The dramatic move from paper to a cloud-based iPad app made for the UCLA School of Management’s largest-ever pre-Christmas admittance batch. The school sent out 125 acceptance letters this month, about 50 more than usual.

Craig Hubbell, associate director of admissions at UCLA, said Matchbox’s tabs allow admissions officers to move pertinent student information into categories that determine admittance, including academics, focus, leadership, interpersonal skills, verbal skills, and community contributions.

“We feel like we jumped a generation,” he said. “It’s made our evaluations more thorough and faster because we can really cut to the chase.”

Matchbox isn’t the first cloud-based college application software used in higher education. Schools also use ApplyYourself and Common App – among others – to move application data to the web.

Most campuses’ applications material, however, remain paper-based.

Marcus said he designed the iPad app as an alumni member of the MIT Sloan Admissions Committee in part because admissions offices were scrambling to keep up with a mounting workload.

Applications to colleges and universities increased by 41 percent between 2003 and 2009, according to U.S. Department of Education statistics. In response to the flux of applications, colleges spend about $11.7 billion annually on recruitment-related staff and expenses.

And the ratio of college applicants to successful enrollments has dipped in recent years, reaching a low of 46 percent in 2009.

“The pain in this market is palpable and extends into many other areas of recruitment that we are determined to solve,” Marcus said.
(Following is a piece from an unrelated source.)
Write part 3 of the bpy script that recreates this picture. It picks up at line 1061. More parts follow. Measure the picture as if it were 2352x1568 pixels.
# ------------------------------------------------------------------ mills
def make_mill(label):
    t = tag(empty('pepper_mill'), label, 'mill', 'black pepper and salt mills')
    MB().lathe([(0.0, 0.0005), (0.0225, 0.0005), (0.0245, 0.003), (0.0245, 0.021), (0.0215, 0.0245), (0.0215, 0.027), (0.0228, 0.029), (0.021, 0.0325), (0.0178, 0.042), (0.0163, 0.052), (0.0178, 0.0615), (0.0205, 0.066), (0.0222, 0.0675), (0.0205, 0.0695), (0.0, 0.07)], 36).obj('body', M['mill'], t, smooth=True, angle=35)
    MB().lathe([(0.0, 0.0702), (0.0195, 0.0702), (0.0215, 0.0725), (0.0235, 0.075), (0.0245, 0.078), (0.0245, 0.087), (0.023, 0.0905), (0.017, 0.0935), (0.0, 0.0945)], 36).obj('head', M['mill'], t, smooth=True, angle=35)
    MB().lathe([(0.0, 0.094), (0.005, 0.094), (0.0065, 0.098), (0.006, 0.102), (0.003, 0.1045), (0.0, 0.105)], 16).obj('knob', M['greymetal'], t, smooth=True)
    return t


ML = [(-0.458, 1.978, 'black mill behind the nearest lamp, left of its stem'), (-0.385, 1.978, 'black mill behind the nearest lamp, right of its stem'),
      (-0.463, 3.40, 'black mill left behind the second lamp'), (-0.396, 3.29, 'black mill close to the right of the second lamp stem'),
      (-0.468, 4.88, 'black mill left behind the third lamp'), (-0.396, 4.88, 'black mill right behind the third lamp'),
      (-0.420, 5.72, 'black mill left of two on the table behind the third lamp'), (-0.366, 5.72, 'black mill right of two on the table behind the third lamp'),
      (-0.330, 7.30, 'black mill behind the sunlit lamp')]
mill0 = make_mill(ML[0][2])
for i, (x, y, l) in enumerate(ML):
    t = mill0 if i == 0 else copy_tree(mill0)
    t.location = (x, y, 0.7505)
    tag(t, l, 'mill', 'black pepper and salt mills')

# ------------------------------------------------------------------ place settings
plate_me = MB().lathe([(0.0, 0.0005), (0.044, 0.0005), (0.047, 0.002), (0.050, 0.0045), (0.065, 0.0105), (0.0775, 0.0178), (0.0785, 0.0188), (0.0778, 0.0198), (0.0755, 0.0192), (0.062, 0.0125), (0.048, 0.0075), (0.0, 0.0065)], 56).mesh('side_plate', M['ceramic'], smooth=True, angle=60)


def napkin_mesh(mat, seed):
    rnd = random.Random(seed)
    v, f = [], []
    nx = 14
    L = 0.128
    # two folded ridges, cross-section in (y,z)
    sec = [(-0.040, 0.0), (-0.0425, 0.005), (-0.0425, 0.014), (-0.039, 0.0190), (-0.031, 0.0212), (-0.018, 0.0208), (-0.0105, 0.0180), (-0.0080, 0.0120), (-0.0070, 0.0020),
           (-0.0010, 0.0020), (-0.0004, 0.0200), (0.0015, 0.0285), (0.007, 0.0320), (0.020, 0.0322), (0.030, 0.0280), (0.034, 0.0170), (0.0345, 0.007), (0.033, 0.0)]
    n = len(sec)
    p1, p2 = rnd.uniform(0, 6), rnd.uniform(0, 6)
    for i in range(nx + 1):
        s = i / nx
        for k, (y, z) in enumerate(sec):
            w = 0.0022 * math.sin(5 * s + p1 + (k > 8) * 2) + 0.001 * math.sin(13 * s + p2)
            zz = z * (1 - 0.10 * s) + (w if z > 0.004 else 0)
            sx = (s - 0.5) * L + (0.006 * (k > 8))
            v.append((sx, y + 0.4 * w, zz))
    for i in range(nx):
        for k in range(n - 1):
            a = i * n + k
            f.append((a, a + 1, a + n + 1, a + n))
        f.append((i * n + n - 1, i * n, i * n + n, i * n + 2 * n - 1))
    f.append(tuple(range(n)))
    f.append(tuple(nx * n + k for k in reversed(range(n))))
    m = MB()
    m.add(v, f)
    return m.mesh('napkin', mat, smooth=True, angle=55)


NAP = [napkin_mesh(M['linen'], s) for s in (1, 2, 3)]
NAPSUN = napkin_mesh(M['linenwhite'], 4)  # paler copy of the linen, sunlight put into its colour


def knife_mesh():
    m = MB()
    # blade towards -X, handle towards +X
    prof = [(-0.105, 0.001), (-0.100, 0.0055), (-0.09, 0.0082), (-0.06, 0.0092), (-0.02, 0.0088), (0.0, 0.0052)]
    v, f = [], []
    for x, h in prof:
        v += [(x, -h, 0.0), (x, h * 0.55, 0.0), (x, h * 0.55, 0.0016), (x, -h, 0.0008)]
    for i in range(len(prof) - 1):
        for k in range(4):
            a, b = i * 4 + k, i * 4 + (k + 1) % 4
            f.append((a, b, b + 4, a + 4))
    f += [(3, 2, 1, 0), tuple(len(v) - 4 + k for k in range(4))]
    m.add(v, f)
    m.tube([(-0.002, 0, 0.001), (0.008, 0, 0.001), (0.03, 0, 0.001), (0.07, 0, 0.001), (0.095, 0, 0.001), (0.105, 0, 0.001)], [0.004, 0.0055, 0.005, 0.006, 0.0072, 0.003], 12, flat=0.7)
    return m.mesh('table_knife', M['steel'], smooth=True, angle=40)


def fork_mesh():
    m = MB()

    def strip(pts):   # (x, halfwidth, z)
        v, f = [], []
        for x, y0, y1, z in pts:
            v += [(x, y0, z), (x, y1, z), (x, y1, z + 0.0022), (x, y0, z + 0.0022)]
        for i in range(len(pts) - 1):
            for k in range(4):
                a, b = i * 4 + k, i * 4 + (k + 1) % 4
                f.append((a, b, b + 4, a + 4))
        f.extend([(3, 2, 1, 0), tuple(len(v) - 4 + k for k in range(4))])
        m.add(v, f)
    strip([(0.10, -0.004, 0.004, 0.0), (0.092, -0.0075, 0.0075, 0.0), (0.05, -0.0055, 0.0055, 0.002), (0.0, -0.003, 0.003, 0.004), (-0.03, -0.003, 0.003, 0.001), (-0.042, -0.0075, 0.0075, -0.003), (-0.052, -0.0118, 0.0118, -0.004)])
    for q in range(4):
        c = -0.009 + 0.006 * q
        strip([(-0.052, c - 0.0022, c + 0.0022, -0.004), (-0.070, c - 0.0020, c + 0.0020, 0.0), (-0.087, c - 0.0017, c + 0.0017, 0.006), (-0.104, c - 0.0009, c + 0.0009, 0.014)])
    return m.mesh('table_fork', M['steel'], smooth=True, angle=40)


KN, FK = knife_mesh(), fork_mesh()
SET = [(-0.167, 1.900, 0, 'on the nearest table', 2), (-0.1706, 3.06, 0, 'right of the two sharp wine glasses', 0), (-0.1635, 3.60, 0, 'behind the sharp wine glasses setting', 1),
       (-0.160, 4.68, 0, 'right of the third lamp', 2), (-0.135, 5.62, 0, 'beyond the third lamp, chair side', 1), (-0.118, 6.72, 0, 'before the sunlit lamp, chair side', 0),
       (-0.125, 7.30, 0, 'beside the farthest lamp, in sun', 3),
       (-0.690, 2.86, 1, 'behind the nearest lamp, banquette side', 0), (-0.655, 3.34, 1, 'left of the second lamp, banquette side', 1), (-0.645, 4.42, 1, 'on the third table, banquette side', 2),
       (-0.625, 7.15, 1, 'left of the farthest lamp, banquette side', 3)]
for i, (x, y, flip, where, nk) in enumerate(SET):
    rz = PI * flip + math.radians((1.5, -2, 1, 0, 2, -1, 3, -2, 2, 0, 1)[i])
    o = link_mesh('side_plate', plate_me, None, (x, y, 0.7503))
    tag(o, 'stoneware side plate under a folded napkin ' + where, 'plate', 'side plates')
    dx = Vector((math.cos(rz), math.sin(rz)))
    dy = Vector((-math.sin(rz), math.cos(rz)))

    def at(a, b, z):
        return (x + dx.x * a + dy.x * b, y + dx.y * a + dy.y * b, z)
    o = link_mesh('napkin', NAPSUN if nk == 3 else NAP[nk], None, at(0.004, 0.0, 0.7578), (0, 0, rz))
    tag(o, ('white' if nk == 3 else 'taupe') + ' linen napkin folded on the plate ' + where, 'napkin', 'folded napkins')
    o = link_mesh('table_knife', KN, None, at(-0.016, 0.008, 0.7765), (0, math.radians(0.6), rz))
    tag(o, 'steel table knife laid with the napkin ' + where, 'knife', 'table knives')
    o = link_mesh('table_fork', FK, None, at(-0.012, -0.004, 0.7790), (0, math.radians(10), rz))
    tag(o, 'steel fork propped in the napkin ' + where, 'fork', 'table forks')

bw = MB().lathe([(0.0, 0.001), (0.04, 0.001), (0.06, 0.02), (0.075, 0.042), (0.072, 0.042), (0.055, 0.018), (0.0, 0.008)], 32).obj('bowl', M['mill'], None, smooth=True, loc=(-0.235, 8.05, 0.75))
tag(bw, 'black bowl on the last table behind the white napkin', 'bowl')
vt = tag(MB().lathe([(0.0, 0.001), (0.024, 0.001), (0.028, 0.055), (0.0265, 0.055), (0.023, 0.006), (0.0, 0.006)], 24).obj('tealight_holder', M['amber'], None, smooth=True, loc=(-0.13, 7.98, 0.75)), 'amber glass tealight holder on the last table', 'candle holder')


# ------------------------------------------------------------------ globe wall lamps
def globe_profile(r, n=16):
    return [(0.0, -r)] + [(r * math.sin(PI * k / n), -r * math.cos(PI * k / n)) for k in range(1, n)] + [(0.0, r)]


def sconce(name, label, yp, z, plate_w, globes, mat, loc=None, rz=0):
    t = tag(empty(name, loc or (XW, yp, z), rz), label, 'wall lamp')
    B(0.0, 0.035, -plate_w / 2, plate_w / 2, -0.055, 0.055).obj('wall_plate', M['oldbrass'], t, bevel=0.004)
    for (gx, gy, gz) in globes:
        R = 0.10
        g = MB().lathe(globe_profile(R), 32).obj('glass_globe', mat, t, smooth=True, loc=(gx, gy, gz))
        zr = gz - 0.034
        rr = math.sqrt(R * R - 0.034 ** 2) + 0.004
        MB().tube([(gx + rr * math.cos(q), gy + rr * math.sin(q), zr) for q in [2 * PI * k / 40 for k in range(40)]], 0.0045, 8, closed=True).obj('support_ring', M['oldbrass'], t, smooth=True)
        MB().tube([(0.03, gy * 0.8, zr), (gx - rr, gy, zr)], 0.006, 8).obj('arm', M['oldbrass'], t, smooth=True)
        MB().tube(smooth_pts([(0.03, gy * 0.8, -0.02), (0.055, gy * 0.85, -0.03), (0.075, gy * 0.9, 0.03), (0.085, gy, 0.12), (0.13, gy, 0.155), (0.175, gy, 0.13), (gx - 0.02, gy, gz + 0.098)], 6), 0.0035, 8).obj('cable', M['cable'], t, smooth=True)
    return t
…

Moving massive amounts of application data to the web and making the information accessible via computer tablet could prove a shrewd long-term budget strategy for admissions departments, said Katherine Cohen, CEO of IvyWise, a New York-based counseling company.

“Certainly there is a benefit to anything that reduces expenses of the use of paper,” she said.  “From a sheer volume perspective, admissions officers may often be tasked with carrying around large volumes of reading, either to and from home, or on the road. The Kindle has allowed book readers to carry multiple volumes on a small, portable device, and this same approach can be used in admissions files.”

If an iPad from the admissions office is lose or stolen, student data stored in the tablet can be wiped clean from the Matchbox back end. Student data disappears from each iPad once a student is accepted or rejected.

Having prospective student data on a single screen – instead of a stapled collection of loose papers – will encourage more recruitment events at schools that use Matchbox’s software, said Rob Weiler, assistant dean at UCLA’s Anderson School of Management.

UCLA and MIT held more than 100 recruiting events around the world during the 2011-12 application year.

“We thought that Matchbox’s native iPad application and cloud-based infrastructure could provide the battery life, security and mobility that our highly mobile Admissions team required,” Weiler said.

Ridding UCLA’s admissions office of the piles of paper that poured in every admissions season has made application reviews a much simpler process, Hubbell said.

“There’s definitely flexibility in instant retrieval,” he said. “That’s been a godsend.”